Re: For Men, Can You Marry A Lady With This Ideology? by Proserpina: 10:07pm On Apr 11
.
Re: For Men, Can You Marry A Lady With This Ideology? by sammiewrite(m): 10:07pm On Apr 11
To each their own. As someone with a background in finance, I apply risk management to everything I'm doing.
In 2024, I won't be guilt trip into that 'provider' bullshit, only to find out at a later date that the child I have spent a better part of my life providing for, is not even my child. Or, that a woman I have been feeding for donkey years is using her own money to be secretly acquiring properties in her name all over the country. I'm not benefitting more from the marriage to necessitate me doing the most. It is when the kids are little, when they require the most financial support and care, that they are his [the man's] kids. When they're grown, their mothers claim them. Fifty-fifty or nothing.
Re: For Men, Can You Marry A Lady With This Ideology? by Bluffly: 10:07pm On Apr 11
Proserpina:
It is you and your family that are unfortunate.

Werey alaso
Werey alakori
Re: For Men, Can You Marry A Lady With This Ideology? by Bluffly: 10:08pm On Apr 11
Proserpina:
Get lost!
Bye bye grin
Re: For Men, Can You Marry A Lady With This Ideology? by CMC180: 10:26pm On Apr 11
Eunoiaa:
Semantics as far as I'm concerned.

Like someone who's just trying to make the best of the end of the short stick of the patriarchal deal they got. Like "stooping to conquer" and "men are the head, women are the neck" kind of thing. It sounds so soullessly transactional to me. Not to mention the points being all over the place.

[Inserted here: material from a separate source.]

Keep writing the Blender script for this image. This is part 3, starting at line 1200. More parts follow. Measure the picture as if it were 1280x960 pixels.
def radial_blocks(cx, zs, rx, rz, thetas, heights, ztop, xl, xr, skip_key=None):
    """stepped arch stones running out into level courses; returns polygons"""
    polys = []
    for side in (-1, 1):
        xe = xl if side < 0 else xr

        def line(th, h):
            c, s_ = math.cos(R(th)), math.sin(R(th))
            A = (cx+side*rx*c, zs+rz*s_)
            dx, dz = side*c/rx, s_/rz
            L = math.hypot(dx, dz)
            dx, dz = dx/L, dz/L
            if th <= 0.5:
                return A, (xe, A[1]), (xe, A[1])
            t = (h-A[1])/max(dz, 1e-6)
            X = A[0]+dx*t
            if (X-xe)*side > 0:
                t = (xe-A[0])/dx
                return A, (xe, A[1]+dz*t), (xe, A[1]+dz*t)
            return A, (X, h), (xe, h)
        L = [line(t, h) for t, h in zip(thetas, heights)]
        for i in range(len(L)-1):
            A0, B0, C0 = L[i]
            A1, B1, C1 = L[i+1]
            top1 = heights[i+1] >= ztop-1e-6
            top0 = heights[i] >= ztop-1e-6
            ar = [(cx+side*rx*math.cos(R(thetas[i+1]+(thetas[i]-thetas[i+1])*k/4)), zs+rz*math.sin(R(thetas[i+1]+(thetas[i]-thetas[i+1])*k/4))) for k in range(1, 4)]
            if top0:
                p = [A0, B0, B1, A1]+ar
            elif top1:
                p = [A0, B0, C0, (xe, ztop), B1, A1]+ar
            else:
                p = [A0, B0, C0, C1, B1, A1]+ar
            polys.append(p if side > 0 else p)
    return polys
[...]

And like, how do you "quantify" stuff you do for each other and make it match? So sex is the "payment" for being taken care for? And when a man takes care of you, he's entitled to sex? 'Sacred sex' seems wildly contradictory to 'I can't give you free knack if you don't take care of me.'


What the bride price is also doing there, I don't know. If bride prices doesn't give the man access to A and B and C, what's the point? 'Just because you paid bride price, you can't...' for something that runs into millions based on cultural dictates is just so laughable lol. You cannot demand someone be a piper and also want to tell them how to play the tune nau lol.

You've said it all

A man is a provider ...... nature has made it so.
Whether he is unable to provide or find a woman who is willing to support him through thick and thin is a different thing all together.

Throwing sex and bride price into the argument is giving "transactional vibes" not to mention that sex is enjoyed by both man and woman.
Re: For Men, Can You Marry A Lady With This Ideology? by daneni1(m): 10:27pm On Apr 11
Eunoiaa:


Roles can be flexed but can't be changed...so a man can become feminine when he loses his job, and a woman can become masculine when she steps in to take care of the family, in other words? Okay.

I would have thought it's never possible for these "masculine/feminine roles" to be switched before lol.

Maybe you should read what I wrote again, this time, slowly.
Re: For Men, Can You Marry A Lady With This Ideology? by pocohantas(f): 10:34pm On Apr 11
Eunoiaa:


You agreed to "men being men, and women being women," or else, people will learn, but men being (major) providers and women bearing the bulk of non-financial labour, evidently, isn't beneficial (especially to women). It's the reality, but it's not a healthy arrangement. And there are plenty people who do not conform to that unhealthy set-up, hence my point. They are not being "men", and they are not being "women." Their marriages are working fine without "man bring money; woman bring body" and the whole shebang.

In reality, one person must do more of something. I won't go pressing calculator over every family expense, but given that I don't take up the major expenses, I already know he is doing more financially. Same way he knows he wouldn't be in the kitchen most times. Except we draw a timetable of who cooks and split every bill down to the last kobo.

The issue with this setup isn't the model itself as housewives ensure enough balance in a home to allow the man function effectively at work. The issue is always when one party doesn't know when and how to ease and appreciate their spouses.

I am sure I never said man should bring money and woman bring body, but I agree a woman wouldn't willfully lay with a husband that consistently doesn't provide. It is not prostitution, it is only normal people would go out of their way for you when you please and make life easier for them. It is the same reason husbands fulfill 1984 promises after a good sex or meal from their wives.


What does this mean, I'm honestly trying to understand? You mean a man who would carry a child to term and raise them with me being a 'provider' to him?

I am hoping you are the one to explain how these "healthy" people do it in Nigeria.




I believe in gender roles and I am sure you know this by now. It creates balance and accountability. This doesn't rule out both parties ensuring the home is running smoothly and kids are being attended to. I do know that if rice is finishing, I am the one to most likely notice first and if the gen is faulty, he would also notice first. After all, he is the one that would switch it on most.

If I prepare their lunchbox, he would bathe them and whoever is going in that direction would drop off.

You see I didn't use the words "masculine" and "feminine" because I don't see it from that angle. It is more of accountability to ensure smooth running of the home. We are a team, but even in a team, the striker won't randomly leave his position and go to the goalpost. Now imagine they don't have positions. Everybody just enter field and do the one you feel like doing that day.